Monday, October 17, 2005

G.O.O.P. and Code Camp

A couple of weeks ago, Steve Borg attended one of our webinars (if you're interested, we're having another one tomorrow at 10:00 AM PDT). Steve is one of the talented guys at Accentient; I love the way they describe themselves, because I totally identify with it: "All of our trainers are developers by trade - with one small exception: we can communicate!"

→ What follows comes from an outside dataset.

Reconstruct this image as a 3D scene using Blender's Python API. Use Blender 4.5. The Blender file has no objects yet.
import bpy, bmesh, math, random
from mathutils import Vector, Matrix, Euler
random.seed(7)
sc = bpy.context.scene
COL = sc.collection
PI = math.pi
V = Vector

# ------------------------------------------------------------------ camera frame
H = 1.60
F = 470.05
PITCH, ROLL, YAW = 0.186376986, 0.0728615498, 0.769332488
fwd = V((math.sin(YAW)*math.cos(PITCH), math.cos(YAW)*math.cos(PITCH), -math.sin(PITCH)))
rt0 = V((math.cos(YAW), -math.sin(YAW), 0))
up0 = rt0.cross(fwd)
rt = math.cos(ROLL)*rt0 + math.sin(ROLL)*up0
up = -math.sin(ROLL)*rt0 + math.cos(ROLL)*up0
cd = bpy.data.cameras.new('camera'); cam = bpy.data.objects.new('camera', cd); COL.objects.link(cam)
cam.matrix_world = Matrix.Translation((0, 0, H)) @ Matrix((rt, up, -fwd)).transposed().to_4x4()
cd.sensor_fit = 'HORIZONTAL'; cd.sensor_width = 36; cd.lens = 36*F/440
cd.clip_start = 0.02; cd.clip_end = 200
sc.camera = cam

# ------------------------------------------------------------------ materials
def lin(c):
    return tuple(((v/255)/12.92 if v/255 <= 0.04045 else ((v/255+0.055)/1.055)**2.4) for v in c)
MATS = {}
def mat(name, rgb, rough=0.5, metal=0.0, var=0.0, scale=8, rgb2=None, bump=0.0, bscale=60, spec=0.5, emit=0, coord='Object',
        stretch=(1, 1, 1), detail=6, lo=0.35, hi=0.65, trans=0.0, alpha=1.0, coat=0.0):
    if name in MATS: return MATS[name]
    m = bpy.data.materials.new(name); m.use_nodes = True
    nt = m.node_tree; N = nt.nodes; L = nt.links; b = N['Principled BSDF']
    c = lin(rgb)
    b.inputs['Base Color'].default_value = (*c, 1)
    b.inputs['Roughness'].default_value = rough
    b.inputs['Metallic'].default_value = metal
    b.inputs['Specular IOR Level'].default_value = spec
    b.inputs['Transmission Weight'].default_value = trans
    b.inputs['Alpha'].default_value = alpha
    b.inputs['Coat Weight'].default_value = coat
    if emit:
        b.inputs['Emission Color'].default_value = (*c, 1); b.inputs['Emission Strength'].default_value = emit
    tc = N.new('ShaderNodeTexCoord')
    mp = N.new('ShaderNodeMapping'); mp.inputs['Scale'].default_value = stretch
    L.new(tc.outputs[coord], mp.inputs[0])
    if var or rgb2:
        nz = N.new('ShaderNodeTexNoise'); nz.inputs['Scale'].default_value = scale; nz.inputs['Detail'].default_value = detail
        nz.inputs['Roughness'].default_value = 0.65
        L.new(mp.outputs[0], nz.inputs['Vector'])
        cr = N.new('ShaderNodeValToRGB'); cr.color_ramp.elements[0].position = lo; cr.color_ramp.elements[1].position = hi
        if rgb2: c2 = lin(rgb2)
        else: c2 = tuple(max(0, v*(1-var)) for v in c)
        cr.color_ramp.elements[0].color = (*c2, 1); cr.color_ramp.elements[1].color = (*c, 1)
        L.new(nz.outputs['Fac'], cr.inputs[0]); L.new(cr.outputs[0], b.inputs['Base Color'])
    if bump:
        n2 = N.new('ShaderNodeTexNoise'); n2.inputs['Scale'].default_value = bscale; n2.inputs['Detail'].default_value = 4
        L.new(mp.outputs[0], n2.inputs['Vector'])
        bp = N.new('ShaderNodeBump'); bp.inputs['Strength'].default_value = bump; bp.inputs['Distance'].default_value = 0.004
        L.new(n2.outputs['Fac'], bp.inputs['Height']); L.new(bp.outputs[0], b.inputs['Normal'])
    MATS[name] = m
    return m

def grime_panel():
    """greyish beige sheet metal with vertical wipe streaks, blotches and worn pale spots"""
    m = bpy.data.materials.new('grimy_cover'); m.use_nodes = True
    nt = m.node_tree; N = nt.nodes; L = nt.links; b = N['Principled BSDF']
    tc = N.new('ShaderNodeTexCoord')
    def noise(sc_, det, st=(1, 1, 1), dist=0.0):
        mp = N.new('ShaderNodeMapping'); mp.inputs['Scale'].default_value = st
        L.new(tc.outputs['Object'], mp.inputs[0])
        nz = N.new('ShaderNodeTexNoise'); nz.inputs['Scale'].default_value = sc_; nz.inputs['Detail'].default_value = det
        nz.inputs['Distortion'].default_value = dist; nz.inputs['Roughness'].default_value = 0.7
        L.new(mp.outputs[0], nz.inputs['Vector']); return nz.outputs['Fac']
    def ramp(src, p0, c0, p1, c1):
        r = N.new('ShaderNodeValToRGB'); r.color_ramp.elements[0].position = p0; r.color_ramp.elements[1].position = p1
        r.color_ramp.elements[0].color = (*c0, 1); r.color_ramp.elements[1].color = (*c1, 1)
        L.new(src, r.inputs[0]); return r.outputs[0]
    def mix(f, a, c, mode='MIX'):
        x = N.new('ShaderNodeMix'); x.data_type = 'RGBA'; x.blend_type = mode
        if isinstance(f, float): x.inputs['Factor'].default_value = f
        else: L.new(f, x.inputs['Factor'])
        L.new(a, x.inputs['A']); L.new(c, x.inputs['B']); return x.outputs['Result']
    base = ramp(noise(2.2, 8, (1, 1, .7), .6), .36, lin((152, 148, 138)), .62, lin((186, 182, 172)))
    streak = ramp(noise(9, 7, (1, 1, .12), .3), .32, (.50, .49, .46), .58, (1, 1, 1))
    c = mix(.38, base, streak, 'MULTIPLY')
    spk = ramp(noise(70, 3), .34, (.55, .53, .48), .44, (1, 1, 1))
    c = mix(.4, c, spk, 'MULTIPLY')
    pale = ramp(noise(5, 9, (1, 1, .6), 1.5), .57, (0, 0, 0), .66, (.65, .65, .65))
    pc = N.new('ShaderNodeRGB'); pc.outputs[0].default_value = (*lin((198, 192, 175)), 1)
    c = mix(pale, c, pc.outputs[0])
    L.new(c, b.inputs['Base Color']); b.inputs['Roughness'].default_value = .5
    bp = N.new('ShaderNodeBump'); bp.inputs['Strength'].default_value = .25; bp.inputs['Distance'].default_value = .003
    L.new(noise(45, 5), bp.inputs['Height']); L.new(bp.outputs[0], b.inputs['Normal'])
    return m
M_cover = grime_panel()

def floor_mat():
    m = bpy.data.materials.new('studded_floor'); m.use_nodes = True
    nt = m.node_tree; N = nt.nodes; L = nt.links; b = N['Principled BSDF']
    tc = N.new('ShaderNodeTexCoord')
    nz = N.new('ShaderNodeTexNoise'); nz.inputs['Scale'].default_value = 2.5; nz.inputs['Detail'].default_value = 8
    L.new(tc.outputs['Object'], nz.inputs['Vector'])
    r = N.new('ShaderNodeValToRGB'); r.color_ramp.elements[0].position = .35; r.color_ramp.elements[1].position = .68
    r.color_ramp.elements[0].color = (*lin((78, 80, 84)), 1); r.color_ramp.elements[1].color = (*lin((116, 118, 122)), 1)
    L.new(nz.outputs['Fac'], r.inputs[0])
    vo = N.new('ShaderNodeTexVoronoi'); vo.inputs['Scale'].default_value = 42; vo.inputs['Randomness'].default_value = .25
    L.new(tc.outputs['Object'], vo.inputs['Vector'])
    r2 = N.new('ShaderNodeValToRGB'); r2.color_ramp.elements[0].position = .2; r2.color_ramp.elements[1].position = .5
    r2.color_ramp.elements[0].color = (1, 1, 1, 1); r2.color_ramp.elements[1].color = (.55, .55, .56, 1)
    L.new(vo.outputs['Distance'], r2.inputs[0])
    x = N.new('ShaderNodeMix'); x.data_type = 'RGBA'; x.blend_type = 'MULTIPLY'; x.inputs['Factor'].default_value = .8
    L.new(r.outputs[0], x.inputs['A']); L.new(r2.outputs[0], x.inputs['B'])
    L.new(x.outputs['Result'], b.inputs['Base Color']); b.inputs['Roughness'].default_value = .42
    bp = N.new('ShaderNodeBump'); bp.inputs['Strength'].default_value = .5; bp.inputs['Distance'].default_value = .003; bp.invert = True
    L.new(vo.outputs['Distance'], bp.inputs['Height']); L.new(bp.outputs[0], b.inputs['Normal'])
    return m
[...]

Anyway, Steve called us right after the webinar. He had a few questions, and a suggestion: that I give a session at Seattle Code Camp v1.0. Code Camp is a non-denominational event by coders for coders (in other words, not devoted to a particular language or platform). As they describe it in their FAQ,

The Code Camp Manifesto consists of six points: (1) by and for the developer community; (2) always free; (3) community developed material; (4) no fluff – only code; (5) community ownership; and (6) never occur during working hours.
I'm going to give a 75-minute talk on what we at Digipede call G.O.O.P.: Grid Object Oriented Programming. How is GOOP different from OOP? Well, it's definitely still OOP. But it allows you to take advantage of the grid--your objects will execute on different machines simultaneously.

My talk is Sunday afternoon at 3:00. If you're in the area (it's being held at the DeVry University campus in Federal Way, WA), come on by! I'll be giving away free copies of the Developer Edition of the Digipede Network.